A SWOT analysis allows business owners to look for any growth opportunities and weigh it against the threats in the industry to decide whether or not the business is in a scalable position. For instance, if the SWOT analysis identifies that there is strong demand for your product or service in another city, this tells you that there is a market opportunity and you may consider a geographic expansion to that city.
However, to make an educated decision, business owners must also consider the threats that a particular strategy might face. Using the same example above, if expanding to another city will pose a large financial risk on the company, and you don’t have the personnel to expand aggressively, then it might be a better idea to hold off on the market expansion.
After you have weighed the opportunities and threats of a growth effort, you can use a SWOT analysis to analyze your strengths to decide exactly where you should focus your expansion strategy: whether to hire more people, grow operations and capacity, expand product offerings, or implement a geographic expansion.
The internal component of a SWOT allows you to analyze the strengths of your company. For instance, if your analyses shows that having a strong team of employees is one of the core competencies of your company, you may consider hiring more workers.

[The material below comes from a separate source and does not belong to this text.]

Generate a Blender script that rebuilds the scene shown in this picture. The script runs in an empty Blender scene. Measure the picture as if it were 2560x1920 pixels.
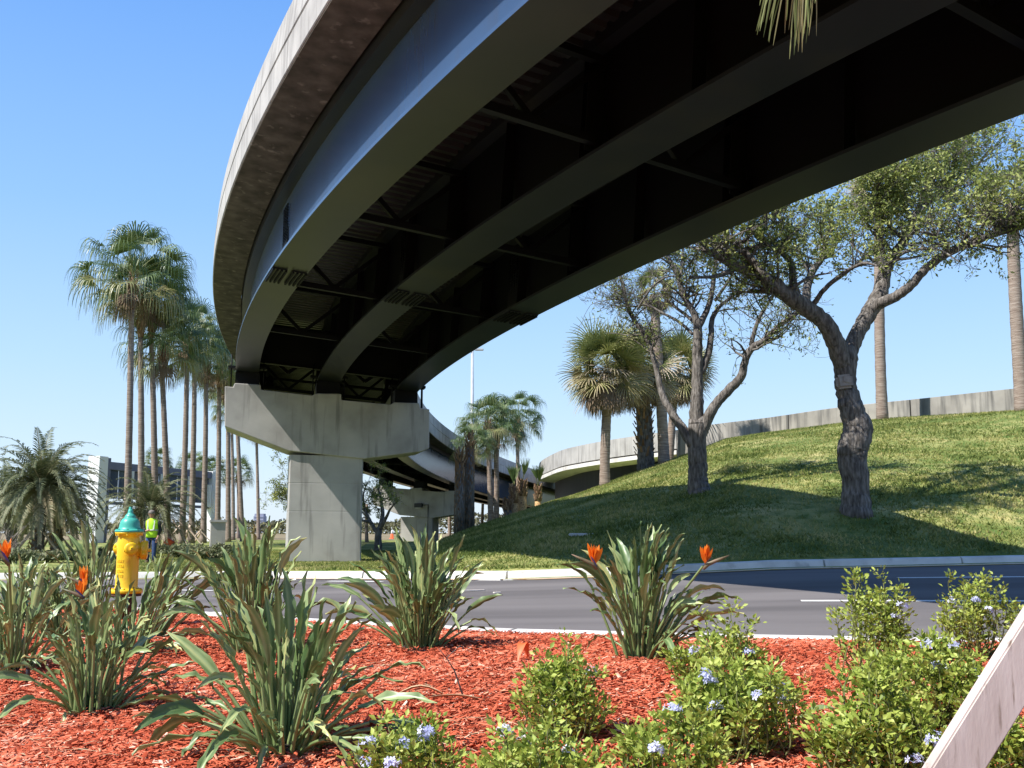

If one of your strengths lies in having an efficient and proven operational strategy, you may consider replicating this system in other geographic locations, or scaling the operations to increase output capacity.
What it all boils down to is that by aligning the core strengths with the growth opportunities for your business—while mitigating the major threats of the growth initiative—you can utilize SWOT to capitalize on your strengths and scale your success.